UK Set to Accept EU Cargo Security Rules Post-Brexit

 - February 25, 2020, 3:21 PM

Even though the UK and EU27 have yet to start negotiations on an agreement for their future post-Brexit trading relationship, the UK government on Tuesday aimed to reassure the vast air cargo industry and said it intends to recognize EU cargo security rules when the so-called transition period terminates at yearend and new rules take effect on January 1, 2021.

“Cargo will be able to fly from the UK to the EU, Switzerland, Norway, Iceland, and Liechtenstein without a security designation, in the same way as it does now,” the UK Department for Transport (DfT) stated. It pointed out that Brussels intends to recognize the UK aviation security regime and include the former member state in its One Stop Security system so that cargo screened in the UK will not have to undergo additional security checks on arrival in the EU.

Airlines from the rest of the world that fly air cargo or mail into the EU via the UK will need to continue complying with the bloc’s ACC3 program and must have the special security designation. ACC3 designation is mandatory, since July 2014, for each non-EU airport from which an air carrier flies air cargo or mail to or through the EU.

The DfT said it will establish a UK-only inbound cargo scheme to ensure no effect on security standards.
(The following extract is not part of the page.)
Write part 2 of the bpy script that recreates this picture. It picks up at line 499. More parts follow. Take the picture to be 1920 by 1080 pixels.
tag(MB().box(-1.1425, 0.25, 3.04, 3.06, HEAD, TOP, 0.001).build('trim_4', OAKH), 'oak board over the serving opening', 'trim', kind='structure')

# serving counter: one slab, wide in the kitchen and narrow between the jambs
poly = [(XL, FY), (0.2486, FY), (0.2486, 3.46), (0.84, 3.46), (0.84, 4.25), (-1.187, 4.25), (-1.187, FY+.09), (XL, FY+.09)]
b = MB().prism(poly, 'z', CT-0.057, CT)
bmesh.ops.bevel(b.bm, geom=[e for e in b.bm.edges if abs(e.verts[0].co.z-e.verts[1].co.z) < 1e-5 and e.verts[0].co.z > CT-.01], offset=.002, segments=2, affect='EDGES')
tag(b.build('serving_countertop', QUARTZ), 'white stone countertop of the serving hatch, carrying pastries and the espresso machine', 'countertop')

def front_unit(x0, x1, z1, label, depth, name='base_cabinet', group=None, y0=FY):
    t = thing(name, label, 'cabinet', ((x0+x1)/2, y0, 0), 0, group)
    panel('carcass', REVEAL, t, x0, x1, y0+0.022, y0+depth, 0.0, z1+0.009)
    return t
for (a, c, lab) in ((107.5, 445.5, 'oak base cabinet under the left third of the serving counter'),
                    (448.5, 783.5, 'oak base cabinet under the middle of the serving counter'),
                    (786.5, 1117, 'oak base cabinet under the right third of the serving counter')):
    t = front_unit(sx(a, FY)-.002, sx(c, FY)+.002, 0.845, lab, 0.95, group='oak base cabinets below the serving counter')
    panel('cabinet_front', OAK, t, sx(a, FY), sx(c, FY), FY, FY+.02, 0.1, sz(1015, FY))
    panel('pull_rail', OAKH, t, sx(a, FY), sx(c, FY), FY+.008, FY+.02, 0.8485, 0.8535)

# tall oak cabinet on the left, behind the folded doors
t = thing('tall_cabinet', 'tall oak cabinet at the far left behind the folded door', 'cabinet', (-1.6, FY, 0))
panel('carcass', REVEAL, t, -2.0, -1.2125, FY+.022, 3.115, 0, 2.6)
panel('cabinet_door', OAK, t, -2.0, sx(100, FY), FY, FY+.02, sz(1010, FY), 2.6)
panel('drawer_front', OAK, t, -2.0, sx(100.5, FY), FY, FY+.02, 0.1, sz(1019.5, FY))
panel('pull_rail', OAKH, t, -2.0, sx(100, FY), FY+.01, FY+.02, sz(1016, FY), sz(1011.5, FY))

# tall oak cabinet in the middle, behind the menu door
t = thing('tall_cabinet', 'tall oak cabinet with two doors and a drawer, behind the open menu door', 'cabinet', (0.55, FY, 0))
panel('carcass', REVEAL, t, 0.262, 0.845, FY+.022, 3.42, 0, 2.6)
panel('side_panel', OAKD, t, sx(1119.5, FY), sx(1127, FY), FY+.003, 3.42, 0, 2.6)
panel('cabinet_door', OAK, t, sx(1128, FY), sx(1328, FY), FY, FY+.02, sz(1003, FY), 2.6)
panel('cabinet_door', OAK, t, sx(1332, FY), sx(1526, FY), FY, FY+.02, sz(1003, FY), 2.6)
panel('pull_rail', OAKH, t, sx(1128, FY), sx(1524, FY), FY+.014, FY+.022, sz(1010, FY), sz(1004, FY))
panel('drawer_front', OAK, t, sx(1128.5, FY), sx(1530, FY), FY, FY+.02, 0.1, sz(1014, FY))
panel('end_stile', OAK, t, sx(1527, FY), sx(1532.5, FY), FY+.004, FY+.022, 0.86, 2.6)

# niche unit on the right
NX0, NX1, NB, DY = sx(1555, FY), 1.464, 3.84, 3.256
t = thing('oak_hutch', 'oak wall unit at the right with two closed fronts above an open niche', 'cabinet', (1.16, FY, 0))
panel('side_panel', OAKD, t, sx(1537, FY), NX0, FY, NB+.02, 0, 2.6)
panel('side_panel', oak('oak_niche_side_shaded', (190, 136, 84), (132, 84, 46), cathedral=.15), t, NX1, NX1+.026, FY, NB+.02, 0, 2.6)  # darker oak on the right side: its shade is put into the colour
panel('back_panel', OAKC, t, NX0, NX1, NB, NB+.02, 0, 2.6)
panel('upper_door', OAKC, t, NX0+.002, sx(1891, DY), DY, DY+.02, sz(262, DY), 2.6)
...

The new UK scheme will mirror the EU scheme and grant security designations starting in January “to allow all cargo to continue to ship smoothly while maintaining existing security standards,” it stressed.

The UK exited the EU on January 31, but the UK will continue to apply EU law—even as it enjoys no representation in EU institutions—during a transition period that lasts until the end of 2020 while it tries to establish a new partnership with the bloc. Ministers of the EU27 on Tuesday adopted a 46-page mandate that chief negotiator Michel Barnier will follow in the negotiations. The UK plans to publish its own mandate on Thursday. Negotiations start on March 2.